▶ _Problem to work on_: Report, as a bare number, how many lines hold "More".

(Stored entries)
• • • • • • •

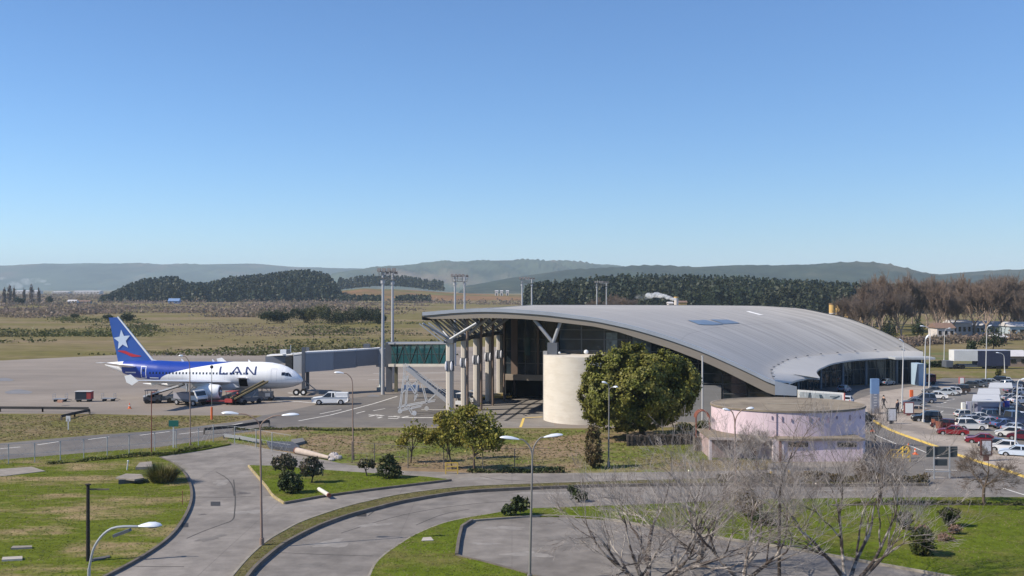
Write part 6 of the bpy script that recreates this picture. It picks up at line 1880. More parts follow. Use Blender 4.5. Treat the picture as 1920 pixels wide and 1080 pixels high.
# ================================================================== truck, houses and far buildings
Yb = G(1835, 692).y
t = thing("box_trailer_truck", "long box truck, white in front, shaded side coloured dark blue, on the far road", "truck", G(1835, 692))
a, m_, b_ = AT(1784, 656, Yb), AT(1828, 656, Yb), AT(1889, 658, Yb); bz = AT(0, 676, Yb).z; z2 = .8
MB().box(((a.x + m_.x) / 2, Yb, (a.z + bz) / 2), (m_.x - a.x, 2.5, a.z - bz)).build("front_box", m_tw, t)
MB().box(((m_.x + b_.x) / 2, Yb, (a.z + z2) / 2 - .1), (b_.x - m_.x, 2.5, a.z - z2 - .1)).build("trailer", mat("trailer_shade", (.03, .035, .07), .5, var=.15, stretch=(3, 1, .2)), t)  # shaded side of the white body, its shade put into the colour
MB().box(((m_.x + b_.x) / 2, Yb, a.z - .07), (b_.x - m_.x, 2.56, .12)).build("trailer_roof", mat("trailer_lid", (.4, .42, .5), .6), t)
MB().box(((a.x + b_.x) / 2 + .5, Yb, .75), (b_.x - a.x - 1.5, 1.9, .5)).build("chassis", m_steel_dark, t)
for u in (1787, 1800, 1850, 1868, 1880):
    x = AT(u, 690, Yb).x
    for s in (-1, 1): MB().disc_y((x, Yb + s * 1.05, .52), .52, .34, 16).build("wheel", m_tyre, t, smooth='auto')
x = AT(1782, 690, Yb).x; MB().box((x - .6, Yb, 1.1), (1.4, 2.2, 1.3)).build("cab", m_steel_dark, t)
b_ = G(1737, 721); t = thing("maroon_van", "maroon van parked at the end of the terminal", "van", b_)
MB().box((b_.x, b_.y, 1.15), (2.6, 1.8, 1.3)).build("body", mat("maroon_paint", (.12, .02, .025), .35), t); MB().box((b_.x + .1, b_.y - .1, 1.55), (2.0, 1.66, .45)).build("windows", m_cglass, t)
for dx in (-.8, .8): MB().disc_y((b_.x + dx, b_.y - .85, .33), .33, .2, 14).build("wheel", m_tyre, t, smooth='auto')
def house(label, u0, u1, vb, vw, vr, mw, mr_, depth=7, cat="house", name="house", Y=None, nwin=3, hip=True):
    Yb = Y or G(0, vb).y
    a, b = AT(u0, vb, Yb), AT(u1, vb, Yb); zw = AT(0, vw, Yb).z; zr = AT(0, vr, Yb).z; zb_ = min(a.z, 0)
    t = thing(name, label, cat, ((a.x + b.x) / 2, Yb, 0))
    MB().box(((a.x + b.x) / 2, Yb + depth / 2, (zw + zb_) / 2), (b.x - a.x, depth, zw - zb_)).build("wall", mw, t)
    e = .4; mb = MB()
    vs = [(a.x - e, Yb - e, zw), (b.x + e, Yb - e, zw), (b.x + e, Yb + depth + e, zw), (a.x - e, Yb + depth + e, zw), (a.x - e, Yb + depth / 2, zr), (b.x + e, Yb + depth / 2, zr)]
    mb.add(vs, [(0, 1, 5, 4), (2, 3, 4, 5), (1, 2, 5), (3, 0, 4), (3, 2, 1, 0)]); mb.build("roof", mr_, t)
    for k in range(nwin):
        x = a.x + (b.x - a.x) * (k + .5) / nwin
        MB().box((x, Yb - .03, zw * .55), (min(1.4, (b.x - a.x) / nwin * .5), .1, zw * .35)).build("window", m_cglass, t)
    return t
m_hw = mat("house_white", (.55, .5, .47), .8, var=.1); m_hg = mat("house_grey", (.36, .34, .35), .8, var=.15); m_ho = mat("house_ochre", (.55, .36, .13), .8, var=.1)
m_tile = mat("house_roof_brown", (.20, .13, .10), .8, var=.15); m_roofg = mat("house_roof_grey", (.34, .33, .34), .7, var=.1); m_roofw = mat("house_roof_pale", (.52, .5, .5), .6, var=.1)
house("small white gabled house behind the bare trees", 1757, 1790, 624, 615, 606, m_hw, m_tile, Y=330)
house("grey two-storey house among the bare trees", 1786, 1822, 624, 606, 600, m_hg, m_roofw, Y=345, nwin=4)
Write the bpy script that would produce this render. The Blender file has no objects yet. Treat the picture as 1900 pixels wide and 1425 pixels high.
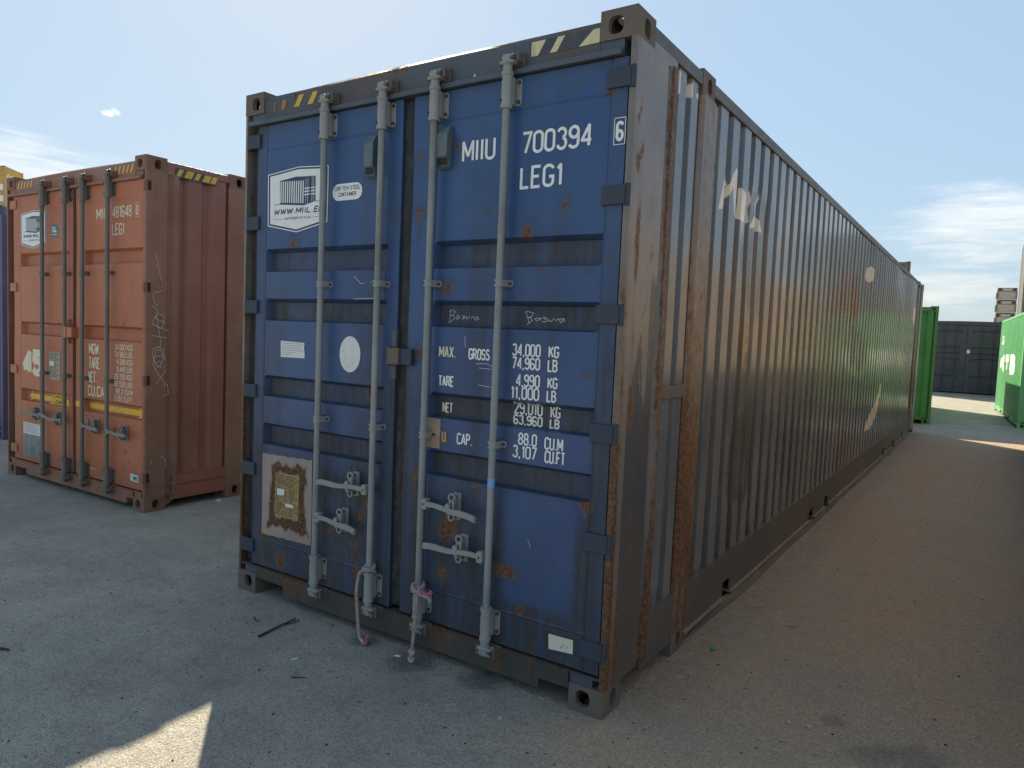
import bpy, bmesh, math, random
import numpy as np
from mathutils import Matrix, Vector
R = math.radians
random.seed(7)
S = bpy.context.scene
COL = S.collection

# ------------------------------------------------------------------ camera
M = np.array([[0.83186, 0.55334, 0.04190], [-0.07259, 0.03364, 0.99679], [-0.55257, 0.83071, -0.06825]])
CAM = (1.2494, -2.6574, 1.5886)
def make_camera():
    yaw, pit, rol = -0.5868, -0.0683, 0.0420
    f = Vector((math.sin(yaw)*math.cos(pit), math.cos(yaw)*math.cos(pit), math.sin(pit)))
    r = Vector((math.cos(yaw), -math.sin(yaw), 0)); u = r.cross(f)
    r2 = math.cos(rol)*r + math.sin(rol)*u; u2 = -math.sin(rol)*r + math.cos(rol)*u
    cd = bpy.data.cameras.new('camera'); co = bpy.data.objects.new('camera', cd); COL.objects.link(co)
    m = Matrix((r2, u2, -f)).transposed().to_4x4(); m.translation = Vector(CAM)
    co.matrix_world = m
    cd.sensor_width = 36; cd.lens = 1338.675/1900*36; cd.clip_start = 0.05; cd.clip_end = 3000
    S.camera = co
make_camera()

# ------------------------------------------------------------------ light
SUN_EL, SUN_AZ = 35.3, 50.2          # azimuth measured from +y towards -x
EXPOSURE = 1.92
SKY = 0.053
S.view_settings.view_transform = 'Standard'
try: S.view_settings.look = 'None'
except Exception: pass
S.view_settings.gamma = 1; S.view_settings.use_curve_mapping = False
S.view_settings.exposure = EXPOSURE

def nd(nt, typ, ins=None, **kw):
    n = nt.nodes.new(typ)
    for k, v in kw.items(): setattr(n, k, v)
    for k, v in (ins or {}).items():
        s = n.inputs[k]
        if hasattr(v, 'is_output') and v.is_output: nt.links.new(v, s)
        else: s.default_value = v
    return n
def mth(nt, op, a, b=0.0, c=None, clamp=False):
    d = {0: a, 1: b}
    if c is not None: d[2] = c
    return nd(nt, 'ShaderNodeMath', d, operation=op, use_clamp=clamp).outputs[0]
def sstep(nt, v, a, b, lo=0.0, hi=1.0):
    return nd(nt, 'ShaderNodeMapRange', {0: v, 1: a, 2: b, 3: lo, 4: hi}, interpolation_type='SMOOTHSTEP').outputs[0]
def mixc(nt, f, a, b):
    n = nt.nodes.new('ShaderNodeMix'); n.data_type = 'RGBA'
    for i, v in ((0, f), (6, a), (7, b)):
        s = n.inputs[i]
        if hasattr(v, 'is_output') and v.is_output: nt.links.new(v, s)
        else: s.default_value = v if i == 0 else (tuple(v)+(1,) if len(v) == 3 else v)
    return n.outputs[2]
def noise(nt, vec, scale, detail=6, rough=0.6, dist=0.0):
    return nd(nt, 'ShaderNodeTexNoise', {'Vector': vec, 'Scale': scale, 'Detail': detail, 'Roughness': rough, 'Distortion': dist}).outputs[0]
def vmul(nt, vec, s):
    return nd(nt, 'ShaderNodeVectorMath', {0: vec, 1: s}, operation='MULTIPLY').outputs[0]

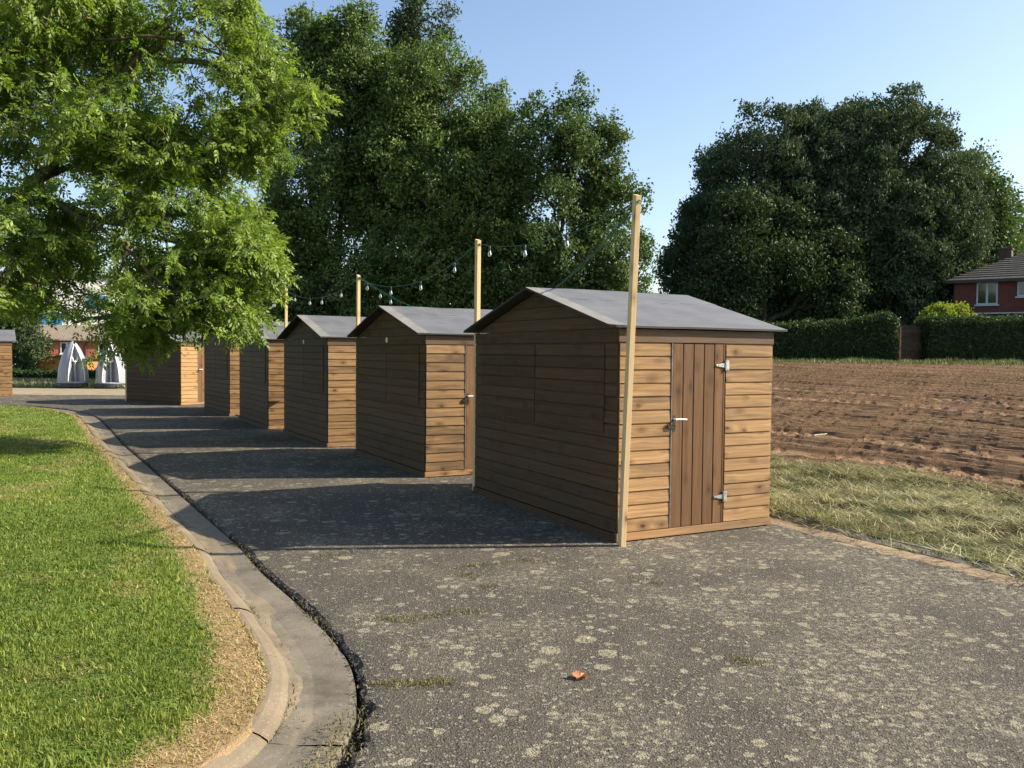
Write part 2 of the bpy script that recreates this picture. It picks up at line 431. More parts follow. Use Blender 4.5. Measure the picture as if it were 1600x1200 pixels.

• • • • • • •

▶ _Reply to the task_: 2